Scripts that build scenes
* * * * * * *

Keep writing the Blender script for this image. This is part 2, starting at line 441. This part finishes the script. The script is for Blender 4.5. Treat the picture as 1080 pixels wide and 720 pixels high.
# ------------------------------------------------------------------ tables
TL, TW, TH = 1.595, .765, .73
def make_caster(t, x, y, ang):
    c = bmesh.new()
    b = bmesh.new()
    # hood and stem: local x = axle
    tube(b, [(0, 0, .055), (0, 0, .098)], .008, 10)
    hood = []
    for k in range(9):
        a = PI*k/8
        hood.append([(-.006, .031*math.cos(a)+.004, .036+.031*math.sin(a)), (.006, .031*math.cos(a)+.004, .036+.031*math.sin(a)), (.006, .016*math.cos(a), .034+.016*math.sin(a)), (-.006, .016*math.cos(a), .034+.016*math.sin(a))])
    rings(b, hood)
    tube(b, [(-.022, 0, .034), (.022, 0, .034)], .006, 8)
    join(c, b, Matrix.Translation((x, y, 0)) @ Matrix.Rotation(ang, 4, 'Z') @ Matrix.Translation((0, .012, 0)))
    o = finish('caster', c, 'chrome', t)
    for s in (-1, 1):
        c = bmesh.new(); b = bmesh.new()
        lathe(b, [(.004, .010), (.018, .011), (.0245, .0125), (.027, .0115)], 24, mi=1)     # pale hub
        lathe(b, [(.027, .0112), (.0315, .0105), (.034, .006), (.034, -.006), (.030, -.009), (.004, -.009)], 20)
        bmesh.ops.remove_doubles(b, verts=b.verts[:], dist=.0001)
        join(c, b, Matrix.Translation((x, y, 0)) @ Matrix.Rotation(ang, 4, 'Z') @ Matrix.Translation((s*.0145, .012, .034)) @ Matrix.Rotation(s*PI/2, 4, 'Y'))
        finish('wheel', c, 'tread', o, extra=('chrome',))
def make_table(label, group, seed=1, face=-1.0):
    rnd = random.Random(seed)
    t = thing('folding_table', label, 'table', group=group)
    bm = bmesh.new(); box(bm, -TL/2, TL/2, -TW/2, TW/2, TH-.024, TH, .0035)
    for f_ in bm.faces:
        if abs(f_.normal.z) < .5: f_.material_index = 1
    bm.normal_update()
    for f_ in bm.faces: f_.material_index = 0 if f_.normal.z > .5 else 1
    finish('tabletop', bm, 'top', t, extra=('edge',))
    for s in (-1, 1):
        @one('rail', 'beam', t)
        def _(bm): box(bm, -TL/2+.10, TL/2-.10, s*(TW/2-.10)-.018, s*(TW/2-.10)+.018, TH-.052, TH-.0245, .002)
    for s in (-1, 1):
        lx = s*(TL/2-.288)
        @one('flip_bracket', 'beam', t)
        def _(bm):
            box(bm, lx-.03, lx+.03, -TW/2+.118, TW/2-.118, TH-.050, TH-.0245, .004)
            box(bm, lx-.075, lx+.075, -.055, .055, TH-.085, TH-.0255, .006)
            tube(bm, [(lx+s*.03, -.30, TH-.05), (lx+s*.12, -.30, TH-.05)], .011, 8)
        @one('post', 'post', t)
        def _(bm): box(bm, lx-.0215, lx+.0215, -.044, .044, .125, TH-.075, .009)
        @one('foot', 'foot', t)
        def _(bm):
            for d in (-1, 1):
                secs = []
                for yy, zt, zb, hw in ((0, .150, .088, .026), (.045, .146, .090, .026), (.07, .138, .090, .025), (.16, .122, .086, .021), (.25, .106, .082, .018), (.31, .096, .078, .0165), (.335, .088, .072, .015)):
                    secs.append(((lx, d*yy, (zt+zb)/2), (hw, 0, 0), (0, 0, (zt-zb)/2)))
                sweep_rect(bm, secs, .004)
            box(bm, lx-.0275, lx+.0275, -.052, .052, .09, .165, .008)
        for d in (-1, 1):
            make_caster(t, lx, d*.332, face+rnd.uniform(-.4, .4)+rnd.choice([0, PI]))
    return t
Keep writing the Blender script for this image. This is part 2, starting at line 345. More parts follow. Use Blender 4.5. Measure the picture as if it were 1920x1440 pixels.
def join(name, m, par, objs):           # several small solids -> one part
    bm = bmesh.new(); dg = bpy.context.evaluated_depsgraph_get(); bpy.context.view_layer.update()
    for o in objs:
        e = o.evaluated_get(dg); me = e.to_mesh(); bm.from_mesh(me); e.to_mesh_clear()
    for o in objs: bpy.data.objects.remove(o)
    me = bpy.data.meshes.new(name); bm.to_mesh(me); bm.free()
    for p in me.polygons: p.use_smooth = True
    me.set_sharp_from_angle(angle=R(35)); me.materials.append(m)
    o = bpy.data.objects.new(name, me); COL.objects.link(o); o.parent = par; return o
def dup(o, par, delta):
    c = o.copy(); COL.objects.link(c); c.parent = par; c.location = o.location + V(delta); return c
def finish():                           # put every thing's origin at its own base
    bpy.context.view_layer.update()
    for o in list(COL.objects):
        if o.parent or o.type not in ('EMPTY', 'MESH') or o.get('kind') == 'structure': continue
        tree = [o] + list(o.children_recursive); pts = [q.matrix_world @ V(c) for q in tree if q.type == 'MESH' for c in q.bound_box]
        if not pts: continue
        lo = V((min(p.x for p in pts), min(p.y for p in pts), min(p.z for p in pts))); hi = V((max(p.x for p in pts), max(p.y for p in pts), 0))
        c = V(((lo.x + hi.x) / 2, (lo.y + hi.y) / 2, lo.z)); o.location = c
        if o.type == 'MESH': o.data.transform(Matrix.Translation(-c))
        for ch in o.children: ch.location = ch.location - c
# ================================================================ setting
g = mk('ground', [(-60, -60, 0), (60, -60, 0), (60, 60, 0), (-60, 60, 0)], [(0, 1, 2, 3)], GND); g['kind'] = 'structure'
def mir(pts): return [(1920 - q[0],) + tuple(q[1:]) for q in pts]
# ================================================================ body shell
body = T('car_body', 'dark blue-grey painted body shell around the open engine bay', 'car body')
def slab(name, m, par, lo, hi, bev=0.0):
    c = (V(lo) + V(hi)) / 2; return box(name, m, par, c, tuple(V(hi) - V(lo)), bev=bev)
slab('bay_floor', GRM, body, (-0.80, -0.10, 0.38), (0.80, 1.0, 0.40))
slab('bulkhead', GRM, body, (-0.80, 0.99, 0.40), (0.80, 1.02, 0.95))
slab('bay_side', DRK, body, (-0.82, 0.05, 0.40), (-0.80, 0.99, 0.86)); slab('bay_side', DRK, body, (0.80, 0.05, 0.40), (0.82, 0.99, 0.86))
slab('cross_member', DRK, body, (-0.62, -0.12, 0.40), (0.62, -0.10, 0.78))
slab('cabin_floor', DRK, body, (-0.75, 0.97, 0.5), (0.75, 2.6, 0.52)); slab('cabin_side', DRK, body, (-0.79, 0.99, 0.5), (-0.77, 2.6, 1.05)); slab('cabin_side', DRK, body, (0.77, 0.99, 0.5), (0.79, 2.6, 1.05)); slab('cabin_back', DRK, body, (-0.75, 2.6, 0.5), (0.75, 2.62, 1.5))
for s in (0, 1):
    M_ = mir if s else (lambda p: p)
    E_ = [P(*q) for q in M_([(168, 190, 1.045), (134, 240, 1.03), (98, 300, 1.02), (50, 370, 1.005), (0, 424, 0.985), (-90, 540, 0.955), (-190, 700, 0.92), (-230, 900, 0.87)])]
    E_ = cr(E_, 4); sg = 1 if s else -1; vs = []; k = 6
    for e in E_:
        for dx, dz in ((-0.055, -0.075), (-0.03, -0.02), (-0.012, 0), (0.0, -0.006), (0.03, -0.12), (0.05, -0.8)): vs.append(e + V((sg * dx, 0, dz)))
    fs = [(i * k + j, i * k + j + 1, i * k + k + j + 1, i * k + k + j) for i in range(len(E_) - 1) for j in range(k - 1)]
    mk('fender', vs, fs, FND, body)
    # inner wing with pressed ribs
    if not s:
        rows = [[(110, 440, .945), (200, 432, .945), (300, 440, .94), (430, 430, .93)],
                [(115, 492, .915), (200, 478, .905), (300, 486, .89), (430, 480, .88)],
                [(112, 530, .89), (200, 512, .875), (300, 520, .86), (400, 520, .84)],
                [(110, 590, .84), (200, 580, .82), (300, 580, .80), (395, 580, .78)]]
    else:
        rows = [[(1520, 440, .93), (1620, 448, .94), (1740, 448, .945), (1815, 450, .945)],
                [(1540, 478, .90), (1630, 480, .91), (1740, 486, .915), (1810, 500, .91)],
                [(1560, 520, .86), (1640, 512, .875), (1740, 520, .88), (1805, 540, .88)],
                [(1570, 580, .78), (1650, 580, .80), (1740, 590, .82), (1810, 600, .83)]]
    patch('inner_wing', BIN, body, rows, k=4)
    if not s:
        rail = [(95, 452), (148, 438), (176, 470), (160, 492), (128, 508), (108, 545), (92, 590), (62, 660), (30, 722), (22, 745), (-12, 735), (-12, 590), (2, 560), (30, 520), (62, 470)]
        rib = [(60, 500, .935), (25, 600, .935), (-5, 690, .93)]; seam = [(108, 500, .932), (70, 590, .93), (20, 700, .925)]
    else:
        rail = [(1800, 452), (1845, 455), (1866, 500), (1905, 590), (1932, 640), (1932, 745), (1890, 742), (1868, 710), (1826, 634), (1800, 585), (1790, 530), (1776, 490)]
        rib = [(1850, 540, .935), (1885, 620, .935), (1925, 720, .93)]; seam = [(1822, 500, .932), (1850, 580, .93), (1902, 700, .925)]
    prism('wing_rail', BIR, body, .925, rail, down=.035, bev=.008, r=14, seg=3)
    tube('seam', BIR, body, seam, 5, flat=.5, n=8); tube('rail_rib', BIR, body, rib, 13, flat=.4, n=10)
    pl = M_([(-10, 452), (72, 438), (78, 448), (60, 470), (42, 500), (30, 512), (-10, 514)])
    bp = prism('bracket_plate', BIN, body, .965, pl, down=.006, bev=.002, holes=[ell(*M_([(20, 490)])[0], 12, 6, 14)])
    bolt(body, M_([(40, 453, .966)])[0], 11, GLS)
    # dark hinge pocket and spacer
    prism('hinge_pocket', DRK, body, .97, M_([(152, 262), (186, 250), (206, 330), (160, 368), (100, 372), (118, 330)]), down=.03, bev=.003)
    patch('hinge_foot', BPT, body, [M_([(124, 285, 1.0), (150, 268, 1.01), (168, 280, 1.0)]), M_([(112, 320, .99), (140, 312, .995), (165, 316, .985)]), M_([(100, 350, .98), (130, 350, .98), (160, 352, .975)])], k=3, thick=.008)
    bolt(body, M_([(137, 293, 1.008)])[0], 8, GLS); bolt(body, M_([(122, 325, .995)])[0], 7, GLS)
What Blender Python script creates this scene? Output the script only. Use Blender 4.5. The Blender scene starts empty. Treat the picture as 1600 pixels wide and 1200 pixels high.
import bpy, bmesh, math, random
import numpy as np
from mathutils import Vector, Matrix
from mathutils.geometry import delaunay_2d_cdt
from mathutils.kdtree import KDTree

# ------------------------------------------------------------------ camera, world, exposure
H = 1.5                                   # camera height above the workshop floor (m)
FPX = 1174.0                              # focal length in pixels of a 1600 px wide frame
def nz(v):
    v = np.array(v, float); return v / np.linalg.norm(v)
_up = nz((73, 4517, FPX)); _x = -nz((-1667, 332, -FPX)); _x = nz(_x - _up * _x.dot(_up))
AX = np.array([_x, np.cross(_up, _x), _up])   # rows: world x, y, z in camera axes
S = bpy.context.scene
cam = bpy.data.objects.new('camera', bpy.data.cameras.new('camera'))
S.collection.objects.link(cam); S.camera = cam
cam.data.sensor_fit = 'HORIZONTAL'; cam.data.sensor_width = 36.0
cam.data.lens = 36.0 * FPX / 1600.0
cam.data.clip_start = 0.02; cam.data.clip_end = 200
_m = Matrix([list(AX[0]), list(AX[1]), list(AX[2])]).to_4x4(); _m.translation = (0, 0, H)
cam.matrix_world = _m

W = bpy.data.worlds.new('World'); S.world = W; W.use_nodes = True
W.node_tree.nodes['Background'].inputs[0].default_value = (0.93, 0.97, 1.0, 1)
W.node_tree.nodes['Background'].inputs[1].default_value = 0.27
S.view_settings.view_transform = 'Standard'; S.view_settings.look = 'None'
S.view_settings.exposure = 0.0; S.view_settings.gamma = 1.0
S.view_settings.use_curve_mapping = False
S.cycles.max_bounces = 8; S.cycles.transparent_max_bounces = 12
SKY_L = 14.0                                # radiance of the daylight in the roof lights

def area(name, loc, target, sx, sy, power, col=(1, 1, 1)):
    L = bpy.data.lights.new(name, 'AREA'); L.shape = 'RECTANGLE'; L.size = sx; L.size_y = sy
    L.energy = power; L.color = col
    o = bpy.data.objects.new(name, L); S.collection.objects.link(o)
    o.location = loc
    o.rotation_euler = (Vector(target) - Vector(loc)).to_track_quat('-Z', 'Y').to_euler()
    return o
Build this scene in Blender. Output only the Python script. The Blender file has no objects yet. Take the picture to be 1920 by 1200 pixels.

* * * * * * *

TASK DESCRIPTION:
Begin at the line that has "What Blender Python", stop after the line that has "from mathutils.kdtree import KDTree", and repeat exactly those lines, nothing more.

EXERCISE RESULT:
What Blender Python script creates this scene? Output the script only. Use Blender 4.5. The Blender scene starts empty. Treat the picture as 1600 pixels wide and 1200 pixels high.
import bpy, bmesh, math, random
import numpy as np
from mathutils import Vector, Matrix
from mathutils.geometry import delaunay_2d_cdt
from mathutils.kdtree import KDTree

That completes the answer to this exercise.